Comment l'intelligence artificielle va-t-elle impacter nos vies ?
L'UE a présenté des principes éthiques relatifs à l'intelligence artificielle. Dans une phase pilote allant jusqu'à 2020, les entreprises, les instituts de recherche et les autorités pourront mettre à l'épreuve ces directives éthiques. A l'issue de cette phase préliminaire, des propositions de loi seront élaborées. Les éditorialistes reprochent à la classe politique son effacement sur ce dossier d'avenir.
Anticiper les bouleversements
Krytyka Polityczna s'inquiète de ce que personne ne semble se préparer aux réalités de la vie 4.0 :
«A l'heure où le spectre du populisme et du nationalisme hante l'Europe, personne ne songe aux conséquences des innovations technologiques qui nous affecteront tous dans 10 à 20 ans. Tout processus d'adaptation est remis aux calendes grecques, de puissants groupes de pression lui font barrage et l'opinion est manipulée par des messages émotionnels contradictoires. ... Pendant ce temps, les modes de production évoluent, les protéines sont supplantées par le silicium [les humains par les ordinateurs], les emplois d'ouvriers disparaissent et on forme de plus en plus de jeunes à des métiers qui, dans une réalité transformée, n'existent plus. Au lieu de guerroyer avec les armes du passé, il serait bon de réfléchir aux moyens de se préparer aux changements qui nous attendent dans un proche avenir.»

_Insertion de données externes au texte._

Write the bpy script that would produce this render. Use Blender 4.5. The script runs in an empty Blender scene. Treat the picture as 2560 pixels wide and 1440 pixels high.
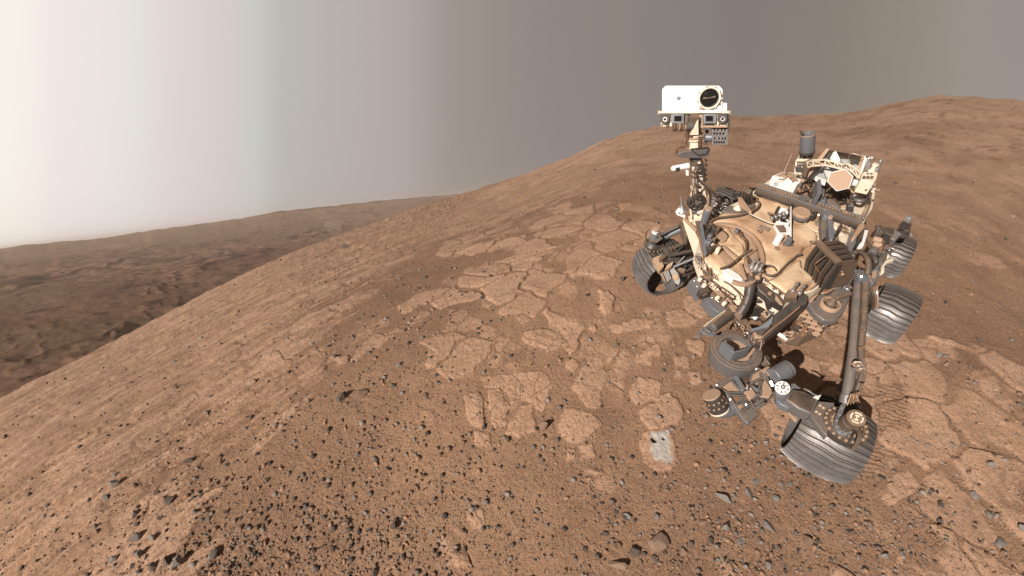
import bpy, bmesh, math, random
import numpy as np
from mathutils import Vector, Matrix

random.seed(7)
rng = np.random.default_rng(11)
SC = bpy.context.scene
COL = SC.collection
F_PX = 1200.0
# camera axes in the rover's own frame (x ahead of the rover, y to its left, z up from its wheels)
CX = np.array([-0.68395, 0.7291, -0.02525])
CY = np.array([0.54428, 0.48692, -0.68313])
CZ = np.array([-0.48577, -0.48097, -0.72986])
CZ /= np.linalg.norm(CZ); CX -= CZ * CX.dot(CZ); CX /= np.linalg.norm(CX); CY = np.cross(CZ, CX)
CP = np.array([4.6628, 0.6362, 4.1429])
def ray(px, py):
    return (px - 1280) / F_PX * CX + (py - 720) / F_PX * CY + CZ
# gravity: the rover stands on a slope, so its frame is tilted in the world
_n = np.cross(ray(0, 628), ray(2560, 328)); _n /= np.linalg.norm(_n)
if _n[2] < 0: _n = -_n
_f = CZ - _n * CZ.dot(_n); _f /= np.linalg.norm(_f)
_r = np.cross(_f, _n)
G3 = np.array([_r, _f, _n])                 # rover frame -> world (x right, y forward, z up)
G = Matrix([list(G3[0]) + [0], list(G3[1]) + [0], list(G3[2]) + [0], [0, 0, 0, 1]])

# ---------------- camera, world, sun, exposure ----------------
cam = bpy.data.cameras.new('camera'); co = bpy.data.objects.new('camera', cam); COL.objects.link(co)
cam.sensor_width = 36; cam.lens = 36 * F_PX / 2560; cam.clip_start = 0.05; cam.clip_end = 30000
_cw = np.stack([G3 @ CX, -(G3 @ CY), -(G3 @ CZ)], 1); _cp = G3 @ CP
co.matrix_world = Matrix([list(_cw[0]) + [_cp[0]], list(_cw[1]) + [_cp[1]], list(_cw[2]) + [_cp[2]], [0, 0, 0, 1]])
SC.camera = co
SC.view_settings.view_transform = 'Standard'; SC.view_settings.look = 'None'
SC.view_settings.exposure = 0.29; SC.view_settings.gamma = 1.0
SC.render.engine = 'CYCLES'
SC.cycles.max_bounces = 6; SC.cycles.diffuse_bounces = 3; SC.cycles.glossy_bounces = 3
SC.cycles.volume_bounces = 0; SC.cycles.use_denoising = True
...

Le blanchiment éthique ne sert à rien
La Commission européenne aurait tort de laisser la régulation à la discrétion des acteurs du secteur, met en garde Handelsblatt :
«Il y a plus de chances qu'un chien garde pour le lendemain une réserve de saucisses que de voir le secteur des technologies se doter par lui même de mécanismes d'autorégulation efficaces. ... Les entreprises technologiques sont nombreuses à avoir mis en place ce genre de comités d'éthique. Mais en général, ces organes ont un rôle strictement indicatif, ils n'ont pas le droit de parler publiquement de leur travail et surtout, leurs recommandations n'ont rien de contraignant pour la direction. C'est pourquoi leurs détracteurs parlent de 'blanchiment éthique' du secteur, soucieux avant tout d'anticiper une régulation de l'Etat. Il est donc d'autant plus important de confier à l'Etat la réglementation pour cette ère nouvelle dans laquelle nous entrons, et surtout la tâche de veiller au respect des règles qu'il aura édictées.»

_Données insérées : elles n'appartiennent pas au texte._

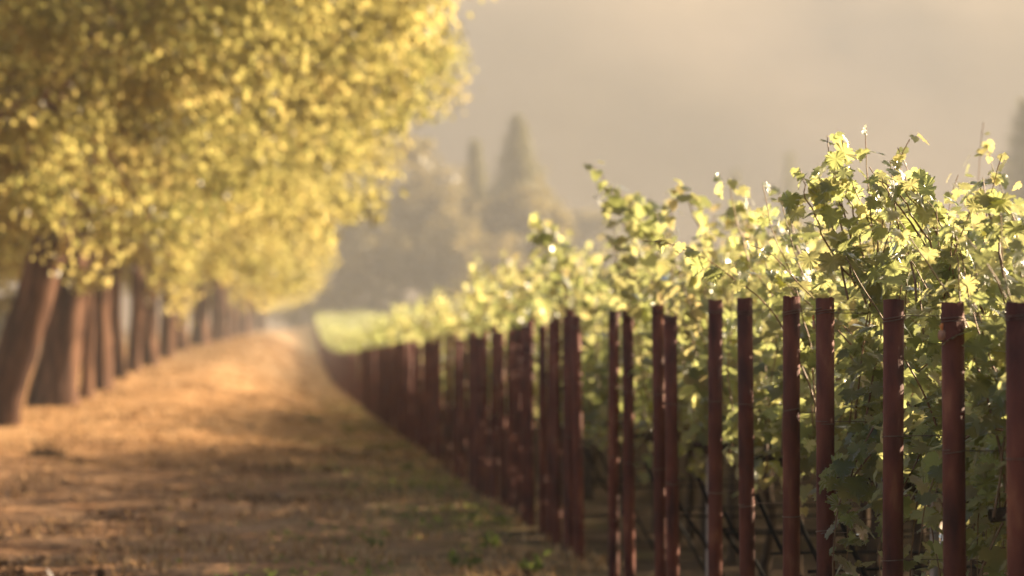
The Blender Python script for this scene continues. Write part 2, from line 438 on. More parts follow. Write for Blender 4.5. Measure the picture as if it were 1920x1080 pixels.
def make_vine(x, y, z, rng, label, group=None, hi=True, leaves_single=0, L=1.6, **kw):
    t = thing('grapevine', label, 'grapevine', (x, y, z), 0, group)
    sh, pos, nrm, tip, sc, tint = vine_layout(rng, L, **kw)
    Rm = frames(nrm, tip)
    tb, c = trunk_buf(rng, .55 * L + rng.uniform(-.1, .1), L)
    link('trunk', tb.mesh('trunk', M_BARKV), t)
    link('cordon', cordon_buf(rng, c, L).mesh('cordon', M_BARKV), t)
    b = Buf()
    for P in sh:
        V, Q = tube(P, np.linspace(.0045, .0016, len(P)), 4, 0, rng); b.add(V, Q)
    if hi:                                   # petioles
        pass
    kind(link('canes', b.mesh('canes', M_CANE), t), 'stuff')
    rest = np.ones(len(pos), bool)
    if leaves_single:
        # the leaves that show largest: those nearest the end post and on the near flank
        near = -pos[:, 0] * 1.2 - pos[:, 1] * .8 + sc * 3 + (pos[:, 2] > .75) * .3
        pick = np.argsort(-near)[:leaves_single]
        rest[pick] = False
        for i in pick:
            o = bpy.data.objects.new('leaf', LEAF_ME[int(rng.integers(len(LEAF_ME)))])
            COL.objects.link(o); o.parent = t
            o.matrix_local = Matrix.LocRotScale(Vector(pos[i]), Matrix(Rm[i].tolist()).to_quaternion(), Vector((sc[i],) * 3))
    b = Buf()
    stamp(b, LEAF_MID if hi else LEAF_LO, pos[rest], Rm[rest], sc[rest] * (1 if hi else 1.12), tint[rest], rng)
    kind(link('foliage', b.mesh('foliage', M_VINE), t), 'stuff')
    return t

# post lines: photo column of each post and row of its top, near to far
NEAR = [(1910, 567), (1790, 567), (1670, 562), (1547, 559), (1482, 556), (1402, 559), (1340, 562), (1262, 592), (1240, 572),
        (1180, 582), (1150, 578), (1070, 580), (1045, 597), (1018, 610), (985, 610)]
MID = [(1094, 592), (1057, 592), (1034, 604), (1001, 600), (970, 616), (957, 618), (944, 622)]
FX = 1.86
def y_of(px):
    return FX / math.tan(YAW + math.atan((px - 960) / F))
lines = []
for px, py in NEAR:
    Y = y_of(px); lines.append((Y, at(px, py, Y).z, px))
Y = lines[-1][0]
rr = random.Random(5)
k = 0
for px, py in MID:                       # the tighter run of posts just left of the separate pairs
    Ym = y_of(px); lines.append((Ym, at(px, py, Ym).z, px))
while Y < 352:
    Y += (rr.uniform(.45, .6) if k % 2 else rr.uniform(.7, .85)) if Y < 80 else (rr.uniform(.70, .88) if k % 2 else rr.uniform(.96, 1.12))
    k += 1
    if Y < 26.2: continue
    lines.append((Y, float(g_fence(Y)) + 1.63 + rr.uniform(-.07, .05), None))

# ------------------------------------------------------------------ steel posts
PR = .0325
def pipe_mesh(h, seg=20, below=.3):
    """open steel pipe standing h above its base, with its wall thickness at the mouth"""
    th = np.arange(seg) / seg * 2 * math.pi
    rings = [(PR, -below), (PR, h * .33), (PR, h * .66), (PR, h), (PR - .005, h), (PR - .005, h - .12)]
    V = np.concatenate([np.column_stack([np.cos(th) * r, np.sin(th) * r, np.full(seg, z)]) for r, z in rings])
    i = np.arange(len(rings) - 1)[:, None] * seg; j = np.arange(seg)[None]; j2 = (j + 1) % seg
    Q = np.stack([i + j, i + j2, i + seg + j2, i + seg + j], -1).reshape(-1, 4)
    c = np.array([(len(rings) - 1) * seg + np.arange(seg)]).ravel()
    V = np.vstack([V, [0, 0, h - .12]])
    T = np.column_stack([c, np.roll(c, -1), np.full(seg, len(V) - 1)])
    if seg > 20:                              # worn: faint dents and an uneven lip
        rg = np.random.default_rng(int(h * 1e5) % 9999)
        V[:-1, :2] *= 1 + rg.normal(0, .006, (len(V) - 1, 1))
        V[seg * 3:seg * 5, 2] += .0022 * np.sin(np.tile(th, 2) * 2 + rg.uniform(0, 6)) + np.tile(rg.normal(0, .0008, seg), 2)
    return mesh_np('pipe', V, [Q, T], M_RUST, smooth=False)
def wrap_mesh(z, turns, rng, rad=PR + .0022, pitch=.009, r=.0018):
    n = int(18 * turns) + 1
    a = np.linspace(0, turns * 2 * math.pi, n) + rng.uniform(0, 6)
    zz = z + np.linspace(0, pitch * turns, n) + .006 * np.sin(a + rng.uniform(0, 6)) * rng.uniform(.2, 1)
    P = np.column_stack([np.cos(a) * rad, np.sin(a) * rad, zz])
    b = Buf(); V, Q = tube(P, r, 5); b.add(V, Q)
    return b.mesh('wire_wrap', M_WIRE)
def wire_mesh(z, L, rng, sag=.01):
    x = np.linspace(PR, L, 18)
    P = np.column_stack([x, PR * .6 * np.exp(-x * 3) + .01 * rng.normal(size=18) * .3, z - sag * np.sin(x / L * math.pi) + .002 * rng.normal(size=18)])
    b = Buf(); V, Q = tube(P, .0016, 5); b.add(V, Q)
    return b.mesh('trellis_wire', M_WIRE)
def smooth_tube(o):
    o.data.polygons.foreach_set('use_smooth', np.ones(len(o.data.polygons), bool)); return o

POSTS = 'rusty steel end posts standing along the vineyard edge'
LBL = ['rust brown steel post cut off by the right edge of the picture',
       'rust brown steel post with a small faded tag on its front left side',
       'rust brown post just left of the post with the small faded tag',
       'rust brown post with a tag seen edge-on at its left side',
       'rust brown post just left of the post with the edge-on tag',
       'rust brown post with a bright sunlit stripe, third left of the faded tag post',
       'slim dark rust post, fifth left of the post with the faded tag',
       'right one of two dark posts side by side, left of the slim dark post',
       'left one of two dark posts side by side, left of the slim dark post',
       'right one of the second soft pair of dark posts, left of the slim post',
       'left one of the second soft pair of dark posts, left of the slim post',
       'right one of the third blurred pair of dark posts, left of the slim post',
       'left one of the third blurred pair of dark posts, left of the slim post',
       'right one of the fourth blurred pair of dark posts, left of the slim post',
       'left one of the fourth blurred pair of dark posts, left of the slim post']
SHORT = ['post at the right edge', 'post with the small faded tag', 'post left of the small faded tag', 'post with the edge-on tag',
         'post left of the edge-on tag', 'post with a sunlit stripe', 'slim dark post', 'right one of the first dark pair', 'left one of the first dark pair',
         'right one of the second soft pair', 'left one of the second soft pair', 'right one of the third blurred pair', 'left one of the third blurred pair',
         'right one of the fourth blurred pair', 'left one of the fourth blurred pair']
protoP = None
far_pipe = pipe_mesh(1.63, 10); far_pipe.name = 'pipe_far'
stuff_posts = Buf()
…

La fin de la contradiction et de la délibération
Dans Le Figaro, Laurence Trochu, présidente du mouvement politique conservateur Sens commun, évoque les dangers de l'intelligence artificielle :
«L'assistant numérique personnel nous guide et, de fait, nous commande ; ce faisant, il nous prive de ce qui en nous est spécifiquement humain : la capacité à nous prononcer, à choisir et à nous engager. C'est la possibilité même de la responsabilité qui s'évanouit. Le pilotage automatique des affaires humaines et l'administration des choses signent aussi la fin du politique puisque disparaissent les conditions mêmes de son exercice : la contradiction et la délibération.»
Etre au service de l'humain
De nombreuses entreprises cherchent à développer rapidement des solutions d'IA, mais ce processus est souvent laborieux, explique Pierre Cabane, responsable chez Sinequa, un fournisseur de logiciels basés sur l'IA :
«Premièrement, cela conduit à un épuisement des fournisseurs technologiques qui doivent souvent endurer des cycles de ventes allant jusqu'à 24 mois pour des revenus parfois déconnectés de l'effort. Deuxièmement, on constate un agacement croissant des équipes métiers qui sont las d'attendre la fameuse solution 'disruptive' qui doit révolutionner leur travail au quotidien. ... Il n'y a de bonne intelligence artificielle que celle qui n'est pas là pour remplacer les femmes et les hommes des entreprises, mais qui vise à les aider à mieux réaliser leur mission au quotidien. C'est peut-être la clé du problème, s’intéresser davantage aux vrais enjeux de l'innovation et de l'IA pour son seul objectif noble : l'humain.»